KontraS menegaskan Undang-Undang Pemerintahan Aceh juga memandatkan pembentukan KKR di Aceh dalam waktu yang sama. KKR Aceh baru dibentuk pada 2016, jauh melewati tenggat waktu yang ditentukan oleh UU Pemerintah Aceh, melalui Qanun Aceh No. 17 Tahun 2013.
Pada 2022, Presiden Joko Widodo membentuk Tim PPHAM untuk menyelesaikan hak reparasi secara non-yudisial. Namun, kebijakan ini menghadapi sejumlah masalah, termasuk tidak adanya pelibatan aktif korban, keterbatasan rekomendasi tim, serta ketiadaan permintaan maaf dari negara dan jaminan ketidakberulangan. Pelaksanaan hak reparasi oleh PPHAM juga menemui kendala seperti kinerja tim yang lambat, insensitivitas pemerintah, dan ketidaksesuaian data korban.
“Dengan berakhirnya masa kerja Tim PPHAM pada Desember 2022 dan tim pemantau rekomendasi PPHAM pada Desember 2023, proses penyelesaian non-yudisial ini belum ada kejelasan. Para korban masih menunggu kepastian dari pemerintah, yang dianggap hanya menjadikan PPHAM sebagai upaya pencucian dosa terkait pelanggaran HAM berat,” tuturnya.
KontraS menegaskan bahwa impunitas terhadap pelaku pelanggaran HAM di Aceh terus berlanjut karena ketidakadaan Pengadilan HAM. Situasi ini menambah frustrasi dan ketidakadilan bagi korban yang melihat pelaku tetap bebas tanpa pertanggungjawaban hukum.

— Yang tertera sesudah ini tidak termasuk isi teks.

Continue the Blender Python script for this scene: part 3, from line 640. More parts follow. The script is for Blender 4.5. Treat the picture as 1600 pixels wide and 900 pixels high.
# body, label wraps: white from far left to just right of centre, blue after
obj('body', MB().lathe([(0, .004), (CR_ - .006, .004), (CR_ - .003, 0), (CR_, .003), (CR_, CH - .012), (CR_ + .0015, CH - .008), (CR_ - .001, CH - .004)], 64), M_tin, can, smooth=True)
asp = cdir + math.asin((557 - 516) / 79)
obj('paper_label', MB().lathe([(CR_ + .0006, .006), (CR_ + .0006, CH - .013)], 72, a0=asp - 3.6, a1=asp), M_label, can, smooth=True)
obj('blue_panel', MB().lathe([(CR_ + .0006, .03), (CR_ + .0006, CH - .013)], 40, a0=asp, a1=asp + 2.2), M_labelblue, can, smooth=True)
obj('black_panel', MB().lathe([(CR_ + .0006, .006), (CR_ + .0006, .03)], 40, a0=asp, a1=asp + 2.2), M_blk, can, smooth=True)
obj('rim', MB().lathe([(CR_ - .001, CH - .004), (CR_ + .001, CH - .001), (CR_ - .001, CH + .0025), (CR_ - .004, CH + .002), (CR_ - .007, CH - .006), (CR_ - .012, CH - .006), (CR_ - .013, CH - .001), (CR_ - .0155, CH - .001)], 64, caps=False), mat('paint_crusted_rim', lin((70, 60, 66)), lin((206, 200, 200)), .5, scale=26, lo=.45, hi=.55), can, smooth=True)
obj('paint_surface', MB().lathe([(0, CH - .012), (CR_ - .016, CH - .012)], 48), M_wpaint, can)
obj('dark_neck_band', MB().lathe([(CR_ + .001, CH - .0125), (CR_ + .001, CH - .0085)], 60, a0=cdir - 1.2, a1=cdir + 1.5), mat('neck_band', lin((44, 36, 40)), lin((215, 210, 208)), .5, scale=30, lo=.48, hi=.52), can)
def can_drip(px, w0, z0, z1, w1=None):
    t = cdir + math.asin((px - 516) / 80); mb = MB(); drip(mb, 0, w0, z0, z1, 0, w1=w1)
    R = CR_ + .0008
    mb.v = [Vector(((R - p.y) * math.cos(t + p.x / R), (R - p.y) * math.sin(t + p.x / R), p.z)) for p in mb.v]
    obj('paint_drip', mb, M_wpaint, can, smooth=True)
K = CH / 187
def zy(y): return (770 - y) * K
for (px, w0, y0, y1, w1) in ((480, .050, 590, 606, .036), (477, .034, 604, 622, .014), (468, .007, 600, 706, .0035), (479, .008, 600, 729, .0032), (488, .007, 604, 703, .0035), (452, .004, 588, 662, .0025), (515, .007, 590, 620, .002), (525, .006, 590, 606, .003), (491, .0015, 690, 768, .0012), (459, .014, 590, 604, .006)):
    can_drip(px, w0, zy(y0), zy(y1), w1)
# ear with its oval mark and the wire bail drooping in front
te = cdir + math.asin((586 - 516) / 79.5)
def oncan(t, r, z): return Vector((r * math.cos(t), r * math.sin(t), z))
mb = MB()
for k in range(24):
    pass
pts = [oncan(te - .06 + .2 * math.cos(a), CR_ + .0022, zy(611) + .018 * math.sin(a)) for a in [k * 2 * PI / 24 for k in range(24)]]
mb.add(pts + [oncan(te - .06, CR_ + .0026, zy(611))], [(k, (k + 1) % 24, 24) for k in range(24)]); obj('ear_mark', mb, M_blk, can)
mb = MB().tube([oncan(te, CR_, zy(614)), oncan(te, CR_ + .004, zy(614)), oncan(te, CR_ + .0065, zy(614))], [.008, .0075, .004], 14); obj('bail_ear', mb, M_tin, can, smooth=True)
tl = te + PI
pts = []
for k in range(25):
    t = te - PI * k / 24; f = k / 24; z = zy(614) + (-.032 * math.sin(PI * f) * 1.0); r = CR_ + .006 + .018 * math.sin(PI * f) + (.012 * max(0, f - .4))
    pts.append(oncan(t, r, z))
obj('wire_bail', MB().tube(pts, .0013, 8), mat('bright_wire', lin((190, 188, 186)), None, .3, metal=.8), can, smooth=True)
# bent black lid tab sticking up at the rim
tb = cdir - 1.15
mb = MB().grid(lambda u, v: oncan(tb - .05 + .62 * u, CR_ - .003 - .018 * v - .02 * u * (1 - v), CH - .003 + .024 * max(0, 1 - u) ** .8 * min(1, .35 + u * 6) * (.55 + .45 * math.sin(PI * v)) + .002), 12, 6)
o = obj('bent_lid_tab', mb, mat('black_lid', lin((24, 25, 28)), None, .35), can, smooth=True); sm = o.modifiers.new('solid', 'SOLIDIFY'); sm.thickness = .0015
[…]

Oleh karena itu, KontraS bersama KontraS Aceh, PASKA Aceh, Koalisi NGO HAM Aceh, dan Asia Justice and Rights (AJAR) mendesak:
- Presiden Joko Widodo untuk membentuk Pengadilan HAM di Aceh sebagaimana diamanatkan dalam MoU Helsinki dan UU No. 11 Tahun 2006 tentang Pemerintah Aceh;
- Kejaksaan Agung untuk melanjutkan proses hukum kasus-kasus pelanggaran HAM yang berat di Aceh ke tahap penyidikan;
- Presiden Joko Widodo untuk menindaklanjuti Laporan Temuan KKR Aceh; dan
- Presiden Joko Widodo untuk memenuhi hak reparasi korban secara substantif, menyeluruh, dan berkeadilan.